Nadine Wilkins (202)720-8998Nadine.wilkins@ams.usda.gov
WASHINGTON, Dec. 12, 2011 – Under regulations of the Perishable Agricultural Commodities Act (PACA), Rio Vista Limited, operating in Escondido, Calif., has posted a $250,000 surety bond with the U.S. Department of Agriculture (USDA) to employ Gilbert Munguia Jr., previously named in PACA actions.
Munguia was an officer of Premium Produce Distributors Inc., Rio Rico, Ariz., a company which failed to pay reparation awards issued against it under the PACA.
Any PACA licensee wishing to employ persons who have failed to pay a reparation award, or have been subject to a USDA disciplinary action, must post a USDA-approved surety bond.
USDA will hold the $250,000 bond for four years, providing assurance to the industry that the company will be able to pay for produce purchased and to conduct its business according to PACA rules.

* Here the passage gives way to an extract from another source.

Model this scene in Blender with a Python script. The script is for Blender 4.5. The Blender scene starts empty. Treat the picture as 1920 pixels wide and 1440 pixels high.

The PACA requires that all interstate traders in fresh and frozen fruits and vegetables be USDA-licensed. The PACA establishes a code of good business conduct for the produce industry. USDA is authorized to suspend or revoke a trader's license for violating the act.
In fiscal year 2011, USDA resolved approximately 2,000 claims filed under the PACA involving $31 million. This is just one more way the USDA continues to support the fruit and vegetable industry.